» **WHAT YOU SHOULD DO**
All of the data should be output character for character, except the pictures.

## begin RAW DATA

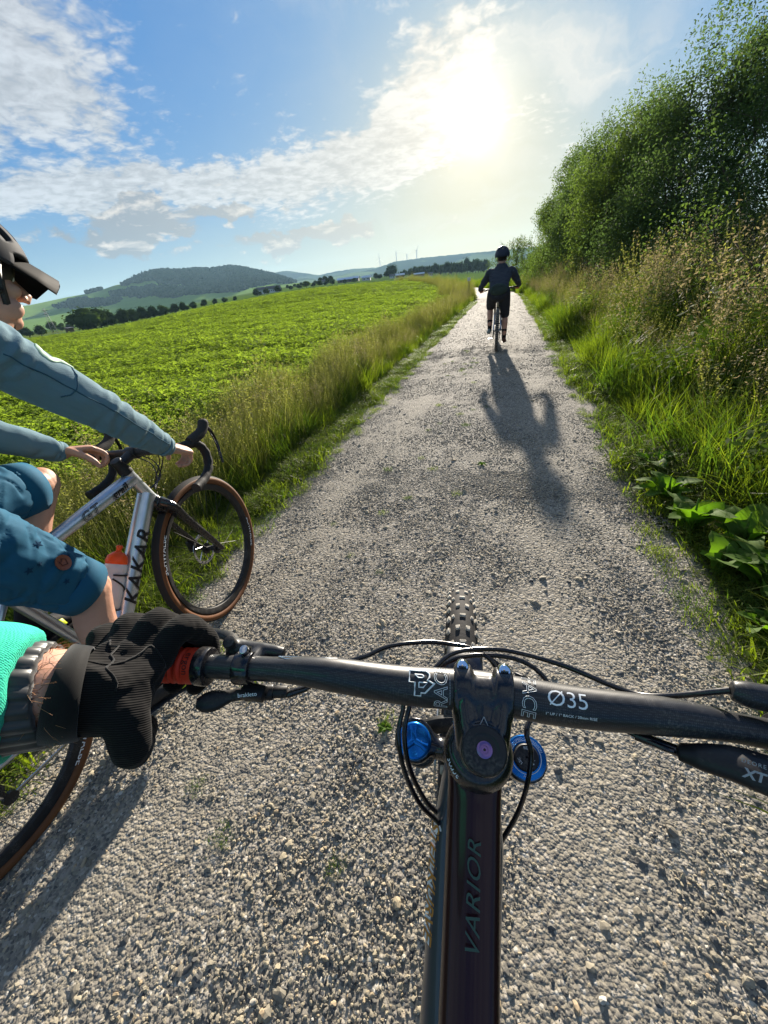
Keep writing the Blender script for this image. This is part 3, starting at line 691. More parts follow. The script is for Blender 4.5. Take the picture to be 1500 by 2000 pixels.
# lattice pylon and raised hide in the meadow left
m_steel = M_('galvanised', (.16, .17, .17), .6, .6)
def pylon(az, r, h):
    dx, dy = dirv(az); x, y = r*dx, r*dy; e = empty('lattice_pylon', (x, y, float(gz(x, y))), (0, 0, R_(az)))
    L = []; wb = h*.11
    for sx_, sy_ in ((1, 1), (1, -1), (-1, 1), (-1, -1)): L.append(tube([(sx_*wb, sy_*wb, 0), (sx_*.25, sy_*.25, h)], .09, 4))
    part('leg', join(L), m_steel, e); B = []
    for k in range(8):
        z0, z1 = h*k/8, h*(k+1)/8; a0 = wb+(.25-wb)*k/8; a1 = wb+(.25-wb)*(k+1)/8
        for s in (1, -1): B += [tube([(-a0*s, -a0, z0), (a1*s, -a1, z1)], .05, 4), tube([(-a0*s, a0, z0), (a1*s, a1, z1)], .05, 4)]
    part('bracing', join(B), m_steel, e)
    for z in (.8, .92): part('crossarm', box((0, 0, h*z), (h*.22, .25, .2)), m_steel, e, False)
    tag(e, 'thin lattice pylon in the meadow behind the front cyclist\'s shoulder', 'pylon'); return e
pylon(53.3, 300, 13)
dx, dy = dirv(51.95); r = 135; e = empty('raised_hide', (r*dx, r*dy, float(gz(r*dx, r*dy))), (0, 0, R_(80)))
for sx_, sy_ in ((1, 1), (1, -1), (-1, 1), (-1, -1)): part('leg', tube([(sx_*.9, sy_*.9, 0), (sx_*.55, sy_*.55, 1.7)], .07, 6), m_wood, e)
part('cabin', box((0, 0, 2.3), (1.4, 1.3, 1.3), .03), m_wood, e, False); part('roof', box((0, 0, 3.03), (1.7, 1.7, .1), rot=rotm('X', 7)), m_roofd, e, False)
part('ladder', join([tube([(-.25, -1.3, 0), (-.25, -.7, 1.7)], .04, 5), tube([(.25, -1.3, 0), (.25, -.7, 1.7)], .04, 5)]+[tube([(-.25, -1.3+.6*k/6, 1.7*k/6), (.25, -1.3+.6*k/6, 1.7*k/6)], .03, 5) for k in range(1, 6)]), m_wood, e)
tag(e, 'dark wooden raised hide on legs at the left edge of the field', 'hunting hide')
# marker post where the path bends
e = empty('marker_post', (-1.0, 32., float(gz(-1.0, 32.)))); e.location = (-2.55, 33., float(gz(-2.55, 33.)))
part('post', cyl((0, 0, 0), (0, 0, 1.25), .035, 10), m_wood, e); part('sign_plate', box((0, -.04, 1.2), (.22, .02, .22), .005), m_white, e, False)
tag(e, 'thin marker post with a small white plate at the bend of the path', 'marker post')

# ---------------------------------------------------------------- grass, crop and leaf material
m_grass = leafmat('grass', (.060, .085, .014), (.17, .20, .035), .5, (1.9, 2.2, .5), .5, 1.2)
m_grassd = leafmat('grass_deep', (.035, .060, .014), (.09, .13, .03), .45, (1.7, 2.1, .5), .85, 1.2)
m_straw = leafmat('grass_straw', (.16, .175, .05), (.32, .31, .12), .45, (1.35, 1.4, .7), .6, 1.5)
m_seed = leafmat('seed_heads', (.19, .165, .09), (.34, .30, .19), .4, (1.2, 1.1, .9), .7, 1.5)
m_crop = leafmat('clover_leaf', (.100, .150, .026), (.19, .25, .055), .55, (1.8, 1.9, .7), .8, .8)
m_dock = leafmat('dock_leaf', (.055, .11, .016), (.10, .165, .03), .42, (1.9, 2.3, .4), .7, 6.)
m_daisy = M_('petal', (.75, .74, .68), .7)

def blades(n, h, rad, wid, lean, droop=.6, seg=3, hv=.35, dirbias=(0, 0)):
    V, Fc = [], []; k = 0
    for _ in range(n):
        a = rng.random()*6.283; r0 = rad*rng.random()**.7; x, y = r0*cos(a), r0*sin(a)
        a2 = rng.random()*6.283; H = h*(1-hv+hv*2*rng.random()); L = H*lean*(.3+rng.random()); w = wid*(.6+.7*rng.random())
        dx, dy = cos(a2)*L+dirbias[0]*H, sin(a2)*L+dirbias[1]*H; px, py = -sin(a2)*w/2, cos(a2)*w/2
        for s in range(seg+1):
            t = s/seg; cx, cy = x+dx*t*t, y+dy*t*t; cz = H*(t-droop*lean*t**3*.6); ww = (1-t**1.6)
            if s == seg: V.append((cx, cy, cz))
            else: V += [(cx-px*ww, cy-py*ww, cz), (cx+px*ww, cy+py*ww, cz)]
        for s in range(seg-1): Fc.append((k+2*s, k+2*s+1, k+2*s+3, k+2*s+2))
        Fc.append((k+2*seg-2, k+2*seg-1, k+2*seg)); k += 2*seg+1
    return np.array(V), Fc
def seedstems(n, h, rad, kind='panicle'):
    S, Hd = [], []
    for _ in range(n):
        a = rng.random()*6.283; r0 = rad*rng.random(); x, y = r0*cos(a), r0*sin(a); H = h*(.75+.45*rng.random()); a2 = rng.random()*6.283; L = H*.22*rng.random()
        P = [(x+cos(a2)*L*t*t, y+sin(a2)*L*t*t, H*t) for t in (0, .35, .7, 1.)]
        S.append(tube(P, [.0016, .0014, .0011, .0006], 3, caps=False))
        nh = 16 if kind == 'panicle' else 12
        C = []
        for q in range(nh):
            t = .74+.26*q/nh; sp = (.030 if kind == 'panicle' else .006)*(1.15-(t-.74)/.26)
            C.append((x+cos(a2)*L*t*t+rng.normal()*sp, y+sin(a2)*L*t*t+rng.normal()*sp, H*t+rng.normal()*.01))
        Hd.append(leaf_quads(np.array(C), .020 if kind == 'panicle' else .018, None, 0, .35))
    sv, sf = join(S); hv_, hf = join(Hd); return (sv, sf), (hv_, hf)
def mk_proto(name, bits):                        # bits: list of (vf, material)
    mats = []; V, Fc, mi, k = [], [], [], 0
    for (v, f), m in bits:
        if m not in mats: mats.append(m)
        V.append(np.asarray(v)); Fc += [tuple(int(i)+k for i in q) for q in f]; mi += [mats.index(m)]*len(f); k += len(v)
    return bpy.data.objects.new(name, me_from(name, np.concatenate(V), Fc, mats, False, mi))
lush = proto_col('lush_grass', [mk_proto('tuft', [(blades(46, .42, .13, .0065, .55), (m_grass, m_grassd)[k % 2])]) for k in range(5)])
bits = []
for k in range(5):
    s_, h_ = seedstems(9, .72, .13, 'panicle' if k % 2 else 'spike')
    bits.append(mk_proto('seed_tuft', [(blades(14, .40, .12, .005, .4), m_grassd if k % 2 else m_straw), (s_, m_straw), (h_, m_seed if k % 2 else m_straw)]))
seedy = proto_col('seed_grass', bits)
strawc = proto_col('straw_grass', [mk_proto('straw_tuft', [(blades(26, .5, .12, .0035, .35), m_straw), (blades(12, .40, .12, .005, .5), m_grass), (seedstems(7, .62, .12, 'spike')[0], m_straw), (seedstems(7, .62, .12, 'spike')[1], m_straw)]) for k in range(4)])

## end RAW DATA

» **IN RESPONSE**
Keep writing the Blender script for this image. This is part 3, starting at line 691. More parts follow. The script is for Blender 4.5. Take the picture to be 1500 by 2000 pixels.
# lattice pylon and raised hide in the meadow left
m_steel = M_('galvanised', (.16, .17, .17), .6, .6)
def pylon(az, r, h):
    dx, dy = dirv(az); x, y = r*dx, r*dy; e = empty('lattice_pylon', (x, y, float(gz(x, y))), (0, 0, R_(az)))
    L = []; wb = h*.11
    for sx_, sy_ in ((1, 1), (1, -1), (-1, 1), (-1, -1)): L.append(tube([(sx_*wb, sy_*wb, 0), (sx_*.25, sy_*.25, h)], .09, 4))
    part('leg', join(L), m_steel, e); B = []
    for k in range(8):
        z0, z1 = h*k/8, h*(k+1)/8; a0 = wb+(.25-wb)*k/8; a1 = wb+(.25-wb)*(k+1)/8
        for s in (1, -1): B += [tube([(-a0*s, -a0, z0), (a1*s, -a1, z1)], .05, 4), tube([(-a0*s, a0, z0), (a1*s, a1, z1)], .05, 4)]
    part('bracing', join(B), m_steel, e)
    for z in (.8, .92): part('crossarm', box((0, 0, h*z), (h*.22, .25, .2)), m_steel, e, False)
    tag(e, 'thin lattice pylon in the meadow behind the front cyclist\'s shoulder', 'pylon'); return e
pylon(53.3, 300, 13)
dx, dy = dirv(51.95); r = 135; e = empty('raised_hide', (r*dx, r*dy, float(gz(r*dx, r*dy))), (0, 0, R_(80)))
for sx_, sy_ in ((1, 1), (1, -1), (-1, 1), (-1, -1)): part('leg', tube([(sx_*.9, sy_*.9, 0), (sx_*.55, sy_*.55, 1.7)], .07, 6), m_wood, e)
part('cabin', box((0, 0, 2.3), (1.4, 1.3, 1.3), .03), m_wood, e, False); part('roof', box((0, 0, 3.03), (1.7, 1.7, .1), rot=rotm('X', 7)), m_roofd, e, False)
part('ladder', join([tube([(-.25, -1.3, 0), (-.25, -.7, 1.7)], .04, 5), tube([(.25, -1.3, 0), (.25, -.7, 1.7)], .04, 5)]+[tube([(-.25, -1.3+.6*k/6, 1.7*k/6), (.25, -1.3+.6*k/6, 1.7*k/6)], .03, 5) for k in range(1, 6)]), m_wood, e)
tag(e, 'dark wooden raised hide on legs at the left edge of the field', 'hunting hide')
# marker post where the path bends
e = empty('marker_post', (-1.0, 32., float(gz(-1.0, 32.)))); e.location = (-2.55, 33., float(gz(-2.55, 33.)))
part('post', cyl((0, 0, 0), (0, 0, 1.25), .035, 10), m_wood, e); part('sign_plate', box((0, -.04, 1.2), (.22, .02, .22), .005), m_white, e, False)
tag(e, 'thin marker post with a small white plate at the bend of the path', 'marker post')

# ---------------------------------------------------------------- grass, crop and leaf material
m_grass = leafmat('grass', (.060, .085, .014), (.17, .20, .035), .5, (1.9, 2.2, .5), .5, 1.2)
m_grassd = leafmat('grass_deep', (.035, .060, .014), (.09, .13, .03), .45, (1.7, 2.1, .5), .85, 1.2)
m_straw = leafmat('grass_straw', (.16, .175, .05), (.32, .31, .12), .45, (1.35, 1.4, .7), .6, 1.5)
m_seed = leafmat('seed_heads', (.19, .165, .09), (.34, .30, .19), .4, (1.2, 1.1, .9), .7, 1.5)
m_crop = leafmat('clover_leaf', (.100, .150, .026), (.19, .25, .055), .55, (1.8, 1.9, .7), .8, .8)
m_dock = leafmat('dock_leaf', (.055, .11, .016), (.10, .165, .03), .42, (1.9, 2.3, .4), .7, 6.)
m_daisy = M_('petal', (.75, .74, .68), .7)

def blades(n, h, rad, wid, lean, droop=.6, seg=3, hv=.35, dirbias=(0, 0)):
    V, Fc = [], []; k = 0
    for _ in range(n):
        a = rng.random()*6.283; r0 = rad*rng.random()**.7; x, y = r0*cos(a), r0*sin(a)
        a2 = rng.random()*6.283; H = h*(1-hv+hv*2*rng.random()); L = H*lean*(.3+rng.random()); w = wid*(.6+.7*rng.random())
        dx, dy = cos(a2)*L+dirbias[0]*H, sin(a2)*L+dirbias[1]*H; px, py = -sin(a2)*w/2, cos(a2)*w/2
        for s in range(seg+1):
            t = s/seg; cx, cy = x+dx*t*t, y+dy*t*t; cz = H*(t-droop*lean*t**3*.6); ww = (1-t**1.6)
            if s == seg: V.append((cx, cy, cz))
            else: V += [(cx-px*ww, cy-py*ww, cz), (cx+px*ww, cy+py*ww, cz)]
        for s in range(seg-1): Fc.append((k+2*s, k+2*s+1, k+2*s+3, k+2*s+2))
        Fc.append((k+2*seg-2, k+2*seg-1, k+2*seg)); k += 2*seg+1
    return np.array(V), Fc
def seedstems(n, h, rad, kind='panicle'):
    S, Hd = [], []
    for _ in range(n):
        a = rng.random()*6.283; r0 = rad*rng.random(); x, y = r0*cos(a), r0*sin(a); H = h*(.75+.45*rng.random()); a2 = rng.random()*6.283; L = H*.22*rng.random()
        P = [(x+cos(a2)*L*t*t, y+sin(a2)*L*t*t, H*t) for t in (0, .35, .7, 1.)]
        S.append(tube(P, [.0016, .0014, .0011, .0006], 3, caps=False))
        nh = 16 if kind == 'panicle' else 12
        C = []
        for q in range(nh):
            t = .74+.26*q/nh; sp = (.030 if kind == 'panicle' else .006)*(1.15-(t-.74)/.26)
            C.append((x+cos(a2)*L*t*t+rng.normal()*sp, y+sin(a2)*L*t*t+rng.normal()*sp, H*t+rng.normal()*.01))
        Hd.append(leaf_quads(np.array(C), .020 if kind == 'panicle' else .018, None, 0, .35))
    sv, sf = join(S); hv_, hf = join(Hd); return (sv, sf), (hv_, hf)
def mk_proto(name, bits):                        # bits: list of (vf, material)
    mats = []; V, Fc, mi, k = [], [], [], 0
    for (v, f), m in bits:
        if m not in mats: mats.append(m)
        V.append(np.asarray(v)); Fc += [tuple(int(i)+k for i in q) for q in f]; mi += [mats.index(m)]*len(f); k += len(v)
    return bpy.data.objects.new(name, me_from(name, np.concatenate(V), Fc, mats, False, mi))
lush = proto_col('lush_grass', [mk_proto('tuft', [(blades(46, .42, .13, .0065, .55), (m_grass, m_grassd)[k % 2])]) for k in range(5)])
bits = []
for k in range(5):
    s_, h_ = seedstems(9, .72, .13, 'panicle' if k % 2 else 'spike')
    bits.append(mk_proto('seed_tuft', [(blades(14, .40, .12, .005, .4), m_grassd if k % 2 else m_straw), (s_, m_straw), (h_, m_seed if k % 2 else m_straw)]))
seedy = proto_col('seed_grass', bits)
strawc = proto_col('straw_grass', [mk_proto('straw_tuft', [(blades(26, .5, .12, .0035, .35), m_straw), (blades(12, .40, .12, .005, .5), m_grass), (seedstems(7, .62, .12, 'spike')[0], m_straw), (seedstems(7, .62, .12, 'spike')[1], m_straw)]) for k in range(4)])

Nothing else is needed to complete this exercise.